==== DATASET EXTRACT ====
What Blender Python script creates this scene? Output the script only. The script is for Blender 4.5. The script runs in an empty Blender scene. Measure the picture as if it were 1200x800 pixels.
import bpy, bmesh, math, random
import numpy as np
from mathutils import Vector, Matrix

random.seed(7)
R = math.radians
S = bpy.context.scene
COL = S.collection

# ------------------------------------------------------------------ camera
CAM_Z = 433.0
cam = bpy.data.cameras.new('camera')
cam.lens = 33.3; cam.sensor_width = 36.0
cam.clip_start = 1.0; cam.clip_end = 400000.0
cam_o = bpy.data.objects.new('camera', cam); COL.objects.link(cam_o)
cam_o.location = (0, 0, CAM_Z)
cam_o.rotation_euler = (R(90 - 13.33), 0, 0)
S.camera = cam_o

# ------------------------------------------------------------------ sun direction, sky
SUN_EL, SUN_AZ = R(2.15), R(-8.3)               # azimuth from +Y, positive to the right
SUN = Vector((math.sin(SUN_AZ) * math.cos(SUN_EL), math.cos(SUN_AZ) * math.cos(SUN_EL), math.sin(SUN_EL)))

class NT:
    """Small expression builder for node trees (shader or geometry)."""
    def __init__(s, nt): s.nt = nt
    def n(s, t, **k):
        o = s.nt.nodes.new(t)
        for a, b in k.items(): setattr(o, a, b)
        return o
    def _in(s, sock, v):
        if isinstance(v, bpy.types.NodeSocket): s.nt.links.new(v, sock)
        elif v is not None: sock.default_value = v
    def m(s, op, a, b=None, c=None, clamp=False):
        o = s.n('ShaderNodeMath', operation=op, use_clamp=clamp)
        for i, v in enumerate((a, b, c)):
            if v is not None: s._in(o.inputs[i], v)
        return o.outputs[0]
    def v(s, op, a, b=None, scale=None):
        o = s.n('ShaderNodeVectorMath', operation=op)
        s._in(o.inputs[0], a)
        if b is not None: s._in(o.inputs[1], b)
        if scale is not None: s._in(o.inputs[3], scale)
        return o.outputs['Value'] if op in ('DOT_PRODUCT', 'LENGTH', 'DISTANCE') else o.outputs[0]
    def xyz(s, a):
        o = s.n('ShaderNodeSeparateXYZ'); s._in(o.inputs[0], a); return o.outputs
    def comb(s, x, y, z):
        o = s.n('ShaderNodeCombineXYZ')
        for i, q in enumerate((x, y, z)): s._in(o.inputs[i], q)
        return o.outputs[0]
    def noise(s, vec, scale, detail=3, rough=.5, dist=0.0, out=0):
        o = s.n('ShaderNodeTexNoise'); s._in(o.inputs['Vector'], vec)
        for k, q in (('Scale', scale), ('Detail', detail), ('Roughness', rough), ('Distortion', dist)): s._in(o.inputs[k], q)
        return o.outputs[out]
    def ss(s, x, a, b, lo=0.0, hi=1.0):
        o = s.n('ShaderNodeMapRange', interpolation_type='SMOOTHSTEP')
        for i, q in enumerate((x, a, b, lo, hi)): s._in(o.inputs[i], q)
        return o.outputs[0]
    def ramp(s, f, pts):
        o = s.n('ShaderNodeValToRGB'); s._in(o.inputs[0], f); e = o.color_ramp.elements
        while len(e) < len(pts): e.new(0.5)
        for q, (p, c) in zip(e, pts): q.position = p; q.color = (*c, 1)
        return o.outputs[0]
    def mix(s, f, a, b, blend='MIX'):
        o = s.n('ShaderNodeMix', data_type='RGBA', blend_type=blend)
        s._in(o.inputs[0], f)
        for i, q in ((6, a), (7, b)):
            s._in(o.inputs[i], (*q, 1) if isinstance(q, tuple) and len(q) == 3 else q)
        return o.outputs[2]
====
Retype the whole listing, matching it exactly.

— SOLUTION TO THIS EXERCISE —
What Blender Python script creates this scene? Output the script only. The script is for Blender 4.5. The script runs in an empty Blender scene. Measure the picture as if it were 1200x800 pixels.
import bpy, bmesh, math, random
import numpy as np
from mathutils import Vector, Matrix

random.seed(7)
R = math.radians
S = bpy.context.scene
COL = S.collection

# ------------------------------------------------------------------ camera
CAM_Z = 433.0
cam = bpy.data.cameras.new('camera')
cam.lens = 33.3; cam.sensor_width = 36.0
cam.clip_start = 1.0; cam.clip_end = 400000.0
cam_o = bpy.data.objects.new('camera', cam); COL.objects.link(cam_o)
cam_o.location = (0, 0, CAM_Z)
cam_o.rotation_euler = (R(90 - 13.33), 0, 0)
S.camera = cam_o

# ------------------------------------------------------------------ sun direction, sky
SUN_EL, SUN_AZ = R(2.15), R(-8.3)               # azimuth from +Y, positive to the right
SUN = Vector((math.sin(SUN_AZ) * math.cos(SUN_EL), math.cos(SUN_AZ) * math.cos(SUN_EL), math.sin(SUN_EL)))

class NT:
    """Small expression builder for node trees (shader or geometry)."""
    def __init__(s, nt): s.nt = nt
    def n(s, t, **k):
        o = s.nt.nodes.new(t)
        for a, b in k.items(): setattr(o, a, b)
        return o
    def _in(s, sock, v):
        if isinstance(v, bpy.types.NodeSocket): s.nt.links.new(v, sock)
        elif v is not None: sock.default_value = v
    def m(s, op, a, b=None, c=None, clamp=False):
        o = s.n('ShaderNodeMath', operation=op, use_clamp=clamp)
        for i, v in enumerate((a, b, c)):
            if v is not None: s._in(o.inputs[i], v)
        return o.outputs[0]
    def v(s, op, a, b=None, scale=None):
        o = s.n('ShaderNodeVectorMath', operation=op)
        s._in(o.inputs[0], a)
        if b is not None: s._in(o.inputs[1], b)
        if scale is not None: s._in(o.inputs[3], scale)
        return o.outputs['Value'] if op in ('DOT_PRODUCT', 'LENGTH', 'DISTANCE') else o.outputs[0]
    def xyz(s, a):
        o = s.n('ShaderNodeSeparateXYZ'); s._in(o.inputs[0], a); return o.outputs
    def comb(s, x, y, z):
        o = s.n('ShaderNodeCombineXYZ')
        for i, q in enumerate((x, y, z)): s._in(o.inputs[i], q)
        return o.outputs[0]
    def noise(s, vec, scale, detail=3, rough=.5, dist=0.0, out=0):
        o = s.n('ShaderNodeTexNoise'); s._in(o.inputs['Vector'], vec)
        for k, q in (('Scale', scale), ('Detail', detail), ('Roughness', rough), ('Distortion', dist)): s._in(o.inputs[k], q)
        return o.outputs[out]
    def ss(s, x, a, b, lo=0.0, hi=1.0):
        o = s.n('ShaderNodeMapRange', interpolation_type='SMOOTHSTEP')
        for i, q in enumerate((x, a, b, lo, hi)): s._in(o.inputs[i], q)
        return o.outputs[0]
    def ramp(s, f, pts):
        o = s.n('ShaderNodeValToRGB'); s._in(o.inputs[0], f); e = o.color_ramp.elements
        while len(e) < len(pts): e.new(0.5)
        for q, (p, c) in zip(e, pts): q.position = p; q.color = (*c, 1)
        return o.outputs[0]
    def mix(s, f, a, b, blend='MIX'):
        o = s.n('ShaderNodeMix', data_type='RGBA', blend_type=blend)
        s._in(o.inputs[0], f)
        for i, q in ((6, a), (7, b)):
            s._in(o.inputs[i], (*q, 1) if isinstance(q, tuple) and len(q) == 3 else q)
        return o.outputs[2]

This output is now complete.